What you are asked to do:
Your task is to retype the lines from the opening of the material through the line that includes "return CAM + d * ((Y - CAM.y) / d.y)". Do not copy the pictures.

Collected material:
>>>
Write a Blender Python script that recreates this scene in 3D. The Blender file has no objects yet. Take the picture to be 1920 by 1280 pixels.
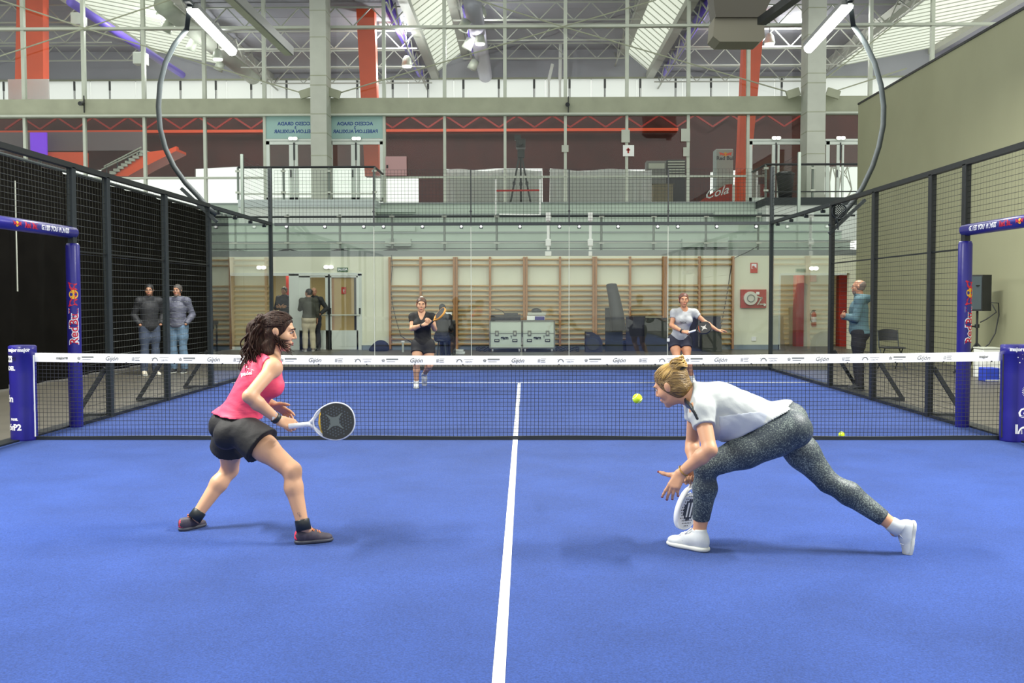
import bpy, bmesh, math, random
import numpy as np
from mathutils import Vector, Matrix
random.seed(7); np.random.seed(7)
C = bpy.context.scene
COL = C.collection

# ------------------------------------------------------------------ camera
FPX = 1883.0
CAM = Vector((0.10, -10.37, 1.49))
PITCH = math.atan((640 - 557) / FPX); YAW = math.atan((985 - 960) / FPX); ROLL = math.radians(-0.1)
cd = bpy.data.cameras.new('camera'); cam = bpy.data.objects.new('camera', cd); COL.objects.link(cam)
cd.sensor_width = 36; cd.lens = 36 * FPX / 1920; cd.clip_end = 300; cd.clip_start = .05
cam.location = CAM
ROT = (Matrix.Rotation(YAW, 3, 'Z') @ Matrix.Rotation(math.pi / 2 - PITCH, 3, 'X') @ Matrix.Rotation(ROLL, 3, 'Z'))
cam.rotation_euler = ROT.to_euler()
C.camera = cam

def at(px, py, Y):
    """measured photo pixel -> world point at court depth Y"""
    d = ROT @ Vector(((px - 960) / FPX, (640 - py) / FPX, -1))
    return CAM + d * ((Y - CAM.y) / d.y)

# ------------------------------------------------------------------ light
w = bpy.data.worlds.new('world'); C.world = w; w.use_nodes = True
bg = w.node_tree.nodes['Background']
bg.inputs[0].default_value = (0.97, 1.0, 0.94, 1); bg.inputs[1].default_value = 0.86
C.view_settings.view_transform = 'Standard'; C.view_settings.look = 'None'
C.view_settings.exposure = 0.52; C.view_settings.gamma = 1.0; C.view_settings.use_curve_mapping = False
try:
    C.cycles.transparent_max_bounces = 32; C.cycles.max_bounces = 8
    C.cycles.caustics_reflective = False; C.cycles.caustics_refractive = False
except Exception: pass

def area(name, loc, sx, sy, power, col=(1, .99, .93)):
    l = bpy.data.lights.new(name, 'AREA'); l.shape = 'RECTANGLE'; l.size = sx; l.size_y = sy; l.energy = power; l.color = col
    o = bpy.data.objects.new(name, l); o.location = loc; COL.objects.link(o); return o
LAMP_W = 340
for sx in (-1, 1):
    area('floodlight_far', (sx * 5.08, 6.5, 5.80), .22, 2.2, LAMP_W)
    area('floodlight_near', (sx * 5.08, -4.2, 5.80), .22, 2.2, LAMP_W * 2.3)

# ------------------------------------------------------------------ materials
def lin(c):
    if isinstance(c, (int, float)): c = (c, c, c)
    return tuple(((x / 255) / 12.92 if x / 255 <= .04045 else ((x / 255 + .055) / 1.055) ** 2.4) for x in c) + (1,)
MATS = {}
def mat(name, col, rough=.6, metal=0, var=.0, scale=8, bump=0, bscale=60, spec=.5, stretch=None, emit=0, col2=None, det=3):
    """procedural principled material: base colour mottled by noise, optional bump"""
    if name in MATS: return MATS[name]
    m = bpy.data.materials.new(name); m.use_nodes = True; nt = m.node_tree; b = nt.nodes['Principled BSDF']
    b.inputs['Base Color'].default_value = lin(col); b.inputs['Roughness'].default_value = rough; b.inputs['Metallic'].default_value = metal
    b.inputs['Specular IOR Level'].default_value = spec
    tc = nt.nodes.new('ShaderNodeTexCoord'); mp = nt.nodes.new('ShaderNodeMapping'); nt.links.new(tc.outputs['Object'], mp.inputs['Vector'])
    if stretch: mp.inputs['Scale'].default_value = stretch
    if var or col2:
        n = nt.nodes.new('ShaderNodeTexNoise'); n.inputs['Scale'].default_value = scale; n.inputs['Detail'].default_value = det
        nt.links.new(mp.outputs[0], n.inputs['Vector'])
        r = nt.nodes.new('ShaderNodeValToRGB'); nt.links.new(n.outputs['Fac'], r.inputs[0])
        c = lin(col); r.color_ramp.elements[0].position = .3; r.color_ramp.elements[1].position = .7
        r.color_ramp.elements[0].color = lin(col2) if col2 else tuple(x * (1 - var) for x in c[:3]) + (1,)
        r.color_ramp.elements[1].color = c if col2 else tuple(min(1, x * (1 + var)) for x in c[:3]) + (1,)
        nt.links.new(r.outputs[0], b.inputs['Base Color'])
    if bump:
        n2 = nt.nodes.new('ShaderNodeTexNoise'); n2.inputs['Scale'].default_value = bscale; n2.inputs['Detail'].default_value = 4
        nt.links.new(mp.outputs[0], n2.inputs['Vector'])
        bp = nt.nodes.new('ShaderNodeBump'); bp.inputs['Strength'].default_value = bump; bp.inputs['Distance'].default_value = .02
        nt.links.new(n2.outputs['Fac'], bp.inputs['Height']); nt.links.new(bp.outputs[0], b.inputs['Normal'])
    if emit:
        b.inputs['Emission Color'].default_value = lin(col); b.inputs['Emission Strength'].default_value = emit
    MATS[name] = m; return m
def glass(name, tint, refl=1.0, ior=1.45, rough=0.0):
    m = bpy.data.materials.new(name); m.use_nodes = True; nt = m.node_tree; nt.nodes.clear()
    o = nt.nodes.new('ShaderNodeOutputMaterial'); mx = nt.nodes.new('ShaderNodeMixShader')
    t = nt.nodes.new('ShaderNodeBsdfTransparent'); t.inputs[0].default_value = tuple(tint) + (1,)
    g = nt.nodes.new('ShaderNodeBsdfGlossy'); g.inputs['Roughness'].default_value = rough; g.inputs[0].default_value = (refl, refl, refl, 1)
    f = nt.nodes.new('ShaderNodeFresnel'); gg = nt.nodes.new('ShaderNodeNewGeometry'); mr = nt.nodes.new('ShaderNodeMapRange'); mr.inputs[3].default_value = ior; mr.inputs[4].default_value = 1 / ior; nt.links.new(gg.outputs['Backfacing'], mr.inputs[0]); nt.links.new(mr.outputs[0], f.inputs[0])
    nt.links.new(f.outputs[0], mx.inputs[0]); nt.links.new(t.outputs[0], mx.inputs[1]); nt.links.new(g.outputs[0], mx.inputs[2]); nt.links.new(mx.outputs[0], o.inputs[0])
    MATS[name] = m; return m
def translucent(name, col, f=.6):
    m = mat(name, col, .8); nt = m.node_tree; b = nt.nodes['Principled BSDF']; o = nt.nodes['Material Output']
    t = nt.nodes.new('ShaderNodeBsdfTranslucent'); t.inputs[0].default_value = lin(col)
    mx = nt.nodes.new('ShaderNodeMixShader'); mx.inputs[0].default_value = f
    nt.links.new(b.outputs[0], mx.inputs[1]); nt.links.new(t.outputs[0], mx.inputs[2]); nt.links.new(mx.outputs[0], o.inputs[0]); return m

# ------------------------------------------------------------------ mesh builder
V = lambda *a: np.array(a[0] if len(a) == 1 else a, float)
def nrm(a): a = np.asarray(a, float); return a / (np.linalg.norm(a) + 1e-12)
def frame(d, up=(0, 0, 1)):
    d = nrm(d); up = V(up)
    if abs(np.dot(d, nrm(up))) > .98: up = V(0, 1, 0) if abs(d[1]) < .9 else V(1, 0, 0)
    x = nrm(np.cross(d, up)); return x, d, np.cross(x, d)
class MB:
    def __init__(s): s.v = []; s.f = []
    def add(s, vs, fs):
        n = len(s.v); s.v += [tuple(float(c) for c in p) for p in vs]; s.f += [tuple(i + n for i in f) for f in fs]; return s
    BF = [(0, 3, 2, 1), (4, 5, 6, 7), (0, 1, 5, 4), (1, 2, 6, 5), (2, 3, 7, 6), (3, 0, 4, 7)]
    def box(s, lo, hi):
        (a, b, c), (d, e, f) = lo, hi
        return s.add([(a, b, c), (d, b, c), (d, e, c), (a, e, c), (a, b, f), (d, b, f), (d, e, f), (a, e, f)], MB.BF)
    def cbox(s, c, sz): return s.box([c[i] - sz[i] / 2 for i in range(3)], [c[i] + sz[i] / 2 for i in range(3)])
    def obox(s, c, sz, X, Y, Z):
        c = V(c); P = []
        for z in (-1, 1):
            for x, y in ((-1, -1), (1, -1), (1, 1), (-1, 1)):
                P.append(c + V(X) * x * sz[0] / 2 + V(Y) * y * sz[1] / 2 + V(Z) * z * sz[2] / 2)
        return s.add(P, MB.BF)
    def bar(s, a, b, w, h=None, up=(0, 0, 1)):
        a, b = V(a), V(b); h = h or w; x, d, u = frame(b - a, up)
        return s.obox((a + b) / 2, (w, np.linalg.norm(b - a), h), x, d, u)
    def bbox(s, lo, hi, r=.01):
        """box with chamfered vertical+horizontal edges"""
        bm = bmesh.new(); bmesh.ops.create_cube(bm, size=1)
        for v in bm.verts: v.co = Vector([lo[i] + (v.co[i] + .5) * (hi[i] - lo[i]) for i in range(3)])
        bmesh.ops.bevel(bm, geom=bm.edges[:], offset=r, segments=2, affect='EDGES', profile=.5)
        bm.verts.ensure_lookup_table(); vs = [v.co[:] for v in bm.verts]; fs = [[v.index for v in f.verts] for f in bm.faces]
        bm.free(); return s.add(vs, fs)
    def wire(s, a, b, t, up=(0, 0, 1)):
        a, b = V(a), V(b); x, d, u = frame(b - a, up); q = [x * t, u * t, -x * t, -u * t]
        return s.add([a + k for k in q] + [b + k for k in q], [(0, 1, 5, 4), (1, 2, 6, 5), (2, 3, 7, 6), (3, 0, 4, 7)])
    def tube(s, pts, r, n=8, caps=True):
        pts = [V(p) for p in pts]; m = len(pts); rs = r if hasattr(r, '__len__') else [r] * m
        vs = []; up = V(0, 0, 1); pu = None
        for i, p in enumerate(pts):
            d = nrm(pts[min(i + 1, m - 1)] - pts[max(i - 1, 0)])
            if pu is None: x, _, u = frame(d)
            else:
                x = nrm(np.cross(d, pu)); u = np.cross(x, d)
            pu = u
            for k in range(n):
                a = 2 * math.pi * k / n; vs.append(p + (x * math.cos(a) + u * math.sin(a)) * rs[i])
        fs = [(i * n + k, i * n + (k + 1) % n, (i + 1) * n + (k + 1) % n, (i + 1) * n + k) for i in range(m - 1) for k in range(n)]
        if caps: fs += [tuple(range(n))[::-1], tuple((m - 1) * n + k for k in range(n))]
        return s.add(vs, fs)
    def cyl(s, a, b, r, n=16, r2=None): return s.tube([a, b], [r, r if r2 is None else r2], n)
    def sph(s, c, r, n=12, m=8, R=None):
        r = r if hasattr(r, '__len__') else (r, r, r); vs = []; fs = []
        R = np.eye(3) if R is None else R
        for j in range(m + 1):
            t = math.pi * j / m
            for i in range(n):
                a = 2 * math.pi * i / n; p = V(math.sin(t) * math.cos(a) * r[0], math.sin(t) * math.sin(a) * r[1], math.cos(t) * r[2])
                vs.append(V(c) + p @ R)
        for j in range(m):
            for i in range(n): fs.append((j * n + i, (j + 1) * n + i, (j + 1) * n + (i + 1) % n, j * n + (i + 1) % n))
        return s.add(vs, fs)
    def prism(s, pts, d):
        """closed polygon (3-D, planar) extruded along d"""
        n = len(pts); pts = [V(p) for p in pts]; d = V(d)
        return s.add(pts + [p + d for p in pts], [tuple(range(n))[::-1], tuple(range(n, 2 * n))] + [(i, (i + 1) % n, n + (i + 1) % n, n + i) for i in range(n)])
    def grid(s, rows):
        n = len(rows[0]); vs = [p for r in rows for p in r]
        return s.add(vs, [(i * n + k, i * n + k + 1, (i + 1) * n + k + 1, (i + 1) * n + k) for i in range(len(rows) - 1) for k in range(n - 1)])
    def lathe(s, c, prof, n=20):
        vs = [(c[0] + r * math.cos(2 * math.pi * k / n), c[1] + r * math.sin(2 * math.pi * k / n), c[2] + z) for r, z in prof for k in range(n)]
        m = len(prof)
        fs = [(i * n + k, i * n + (k + 1) % n, (i + 1) * n + (k + 1) % n, (i + 1) * n + k) for i in range(m - 1) for k in range(n)]
        return s.add(vs, fs + [tuple(range(n))[::-1], tuple((m - 1) * n + k for k in range(n))])
    def mesh(s, name, m, smooth=False):
        me = bpy.data.meshes.new(name); me.from_pydata(s.v, [], s.f); me.validate()
        bm = bmesh.new(); bm.from_mesh(me); bmesh.ops.recalc_face_normals(bm, faces=bm.faces[:]); bm.to_mesh(me); bm.free()
        if m: me.materials.append(m)
        if smooth: me.polygons.foreach_set('use_smooth', [True] * len(me.polygons))
        return me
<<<
Task solution:
Write a Blender Python script that recreates this scene in 3D. The Blender file has no objects yet. Take the picture to be 1920 by 1280 pixels.
import bpy, bmesh, math, random
import numpy as np
from mathutils import Vector, Matrix
random.seed(7); np.random.seed(7)
C = bpy.context.scene
COL = C.collection

# ------------------------------------------------------------------ camera
FPX = 1883.0
CAM = Vector((0.10, -10.37, 1.49))
PITCH = math.atan((640 - 557) / FPX); YAW = math.atan((985 - 960) / FPX); ROLL = math.radians(-0.1)
cd = bpy.data.cameras.new('camera'); cam = bpy.data.objects.new('camera', cd); COL.objects.link(cam)
cd.sensor_width = 36; cd.lens = 36 * FPX / 1920; cd.clip_end = 300; cd.clip_start = .05
cam.location = CAM
ROT = (Matrix.Rotation(YAW, 3, 'Z') @ Matrix.Rotation(math.pi / 2 - PITCH, 3, 'X') @ Matrix.Rotation(ROLL, 3, 'Z'))
cam.rotation_euler = ROT.to_euler()
C.camera = cam

def at(px, py, Y):
    """measured photo pixel -> world point at court depth Y"""
    d = ROT @ Vector(((px - 960) / FPX, (640 - py) / FPX, -1))
    return CAM + d * ((Y - CAM.y) / d.y)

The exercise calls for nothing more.